_EXERCISE GOAL_. Would you print the material exactly, starting at its first line and ending at the line holding "CHAIR_ROT = math.atan2(CA_*RY+SA_*FY, CA_*RX+SA_*FX)"?

_DATA LINES_.
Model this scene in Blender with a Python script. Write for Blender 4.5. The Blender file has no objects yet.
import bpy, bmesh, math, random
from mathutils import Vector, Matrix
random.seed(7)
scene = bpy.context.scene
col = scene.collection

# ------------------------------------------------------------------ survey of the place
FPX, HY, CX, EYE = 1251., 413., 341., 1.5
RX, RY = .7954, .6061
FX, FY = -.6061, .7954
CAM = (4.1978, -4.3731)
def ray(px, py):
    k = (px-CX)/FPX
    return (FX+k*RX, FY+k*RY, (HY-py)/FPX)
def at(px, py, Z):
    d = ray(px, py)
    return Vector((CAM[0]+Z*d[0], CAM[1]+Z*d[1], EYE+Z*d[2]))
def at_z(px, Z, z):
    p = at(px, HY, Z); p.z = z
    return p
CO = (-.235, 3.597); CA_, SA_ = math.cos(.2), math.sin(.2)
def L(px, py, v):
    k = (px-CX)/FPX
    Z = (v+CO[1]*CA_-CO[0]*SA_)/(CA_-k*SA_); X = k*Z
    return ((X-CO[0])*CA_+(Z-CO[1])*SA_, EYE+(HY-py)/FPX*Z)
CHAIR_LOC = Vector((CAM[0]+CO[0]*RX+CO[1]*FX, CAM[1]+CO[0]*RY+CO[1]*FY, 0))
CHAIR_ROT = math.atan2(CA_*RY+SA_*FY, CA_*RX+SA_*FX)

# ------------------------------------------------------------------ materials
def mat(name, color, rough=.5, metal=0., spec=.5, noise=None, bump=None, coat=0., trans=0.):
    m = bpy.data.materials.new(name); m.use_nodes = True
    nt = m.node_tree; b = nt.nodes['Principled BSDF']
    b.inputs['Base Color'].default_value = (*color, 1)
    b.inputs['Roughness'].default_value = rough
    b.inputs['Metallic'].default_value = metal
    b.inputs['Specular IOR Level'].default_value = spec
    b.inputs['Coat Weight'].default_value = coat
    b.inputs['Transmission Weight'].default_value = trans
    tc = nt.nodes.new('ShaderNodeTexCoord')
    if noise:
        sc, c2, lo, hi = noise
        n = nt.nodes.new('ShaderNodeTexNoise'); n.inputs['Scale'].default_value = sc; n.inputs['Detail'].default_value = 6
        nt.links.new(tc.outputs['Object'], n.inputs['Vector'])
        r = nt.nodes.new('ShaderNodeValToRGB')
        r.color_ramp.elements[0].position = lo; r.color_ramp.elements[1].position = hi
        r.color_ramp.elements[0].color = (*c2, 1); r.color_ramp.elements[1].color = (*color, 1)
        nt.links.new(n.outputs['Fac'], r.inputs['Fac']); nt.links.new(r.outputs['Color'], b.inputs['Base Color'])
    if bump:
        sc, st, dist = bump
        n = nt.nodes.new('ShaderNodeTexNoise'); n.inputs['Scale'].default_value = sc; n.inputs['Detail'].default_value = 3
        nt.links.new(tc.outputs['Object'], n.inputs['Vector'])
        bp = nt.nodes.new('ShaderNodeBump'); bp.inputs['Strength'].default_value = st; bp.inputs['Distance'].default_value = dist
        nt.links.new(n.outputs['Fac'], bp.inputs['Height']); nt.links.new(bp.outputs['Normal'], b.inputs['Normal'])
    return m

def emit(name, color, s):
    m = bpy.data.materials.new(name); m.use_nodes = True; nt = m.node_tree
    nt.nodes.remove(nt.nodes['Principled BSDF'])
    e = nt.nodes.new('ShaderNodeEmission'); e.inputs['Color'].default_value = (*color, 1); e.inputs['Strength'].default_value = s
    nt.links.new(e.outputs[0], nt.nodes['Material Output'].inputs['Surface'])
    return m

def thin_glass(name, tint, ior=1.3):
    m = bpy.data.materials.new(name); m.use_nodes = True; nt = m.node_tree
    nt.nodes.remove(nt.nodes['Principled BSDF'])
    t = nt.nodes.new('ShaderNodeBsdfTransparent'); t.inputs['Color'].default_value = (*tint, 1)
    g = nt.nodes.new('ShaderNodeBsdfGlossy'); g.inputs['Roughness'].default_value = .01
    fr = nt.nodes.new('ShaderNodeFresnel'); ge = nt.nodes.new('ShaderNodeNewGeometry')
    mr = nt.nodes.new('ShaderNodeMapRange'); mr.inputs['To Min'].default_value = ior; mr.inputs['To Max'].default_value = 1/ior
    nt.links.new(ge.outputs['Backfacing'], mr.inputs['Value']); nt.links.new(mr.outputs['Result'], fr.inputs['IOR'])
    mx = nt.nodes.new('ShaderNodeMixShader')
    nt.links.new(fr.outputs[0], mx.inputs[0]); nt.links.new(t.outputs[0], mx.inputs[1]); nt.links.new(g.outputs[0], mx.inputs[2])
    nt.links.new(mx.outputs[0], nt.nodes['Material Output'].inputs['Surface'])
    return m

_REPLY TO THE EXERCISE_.
Model this scene in Blender with a Python script. Write for Blender 4.5. The Blender file has no objects yet.
import bpy, bmesh, math, random
from mathutils import Vector, Matrix
random.seed(7)
scene = bpy.context.scene
col = scene.collection

# ------------------------------------------------------------------ survey of the place
FPX, HY, CX, EYE = 1251., 413., 341., 1.5
RX, RY = .7954, .6061
FX, FY = -.6061, .7954
CAM = (4.1978, -4.3731)
def ray(px, py):
    k = (px-CX)/FPX
    return (FX+k*RX, FY+k*RY, (HY-py)/FPX)
def at(px, py, Z):
    d = ray(px, py)
    return Vector((CAM[0]+Z*d[0], CAM[1]+Z*d[1], EYE+Z*d[2]))
def at_z(px, Z, z):
    p = at(px, HY, Z); p.z = z
    return p
CO = (-.235, 3.597); CA_, SA_ = math.cos(.2), math.sin(.2)
def L(px, py, v):
    k = (px-CX)/FPX
    Z = (v+CO[1]*CA_-CO[0]*SA_)/(CA_-k*SA_); X = k*Z
    return ((X-CO[0])*CA_+(Z-CO[1])*SA_, EYE+(HY-py)/FPX*Z)
CHAIR_LOC = Vector((CAM[0]+CO[0]*RX+CO[1]*FX, CAM[1]+CO[0]*RY+CO[1]*FY, 0))
CHAIR_ROT = math.atan2(CA_*RY+SA_*FY, CA_*RX+SA_*FX)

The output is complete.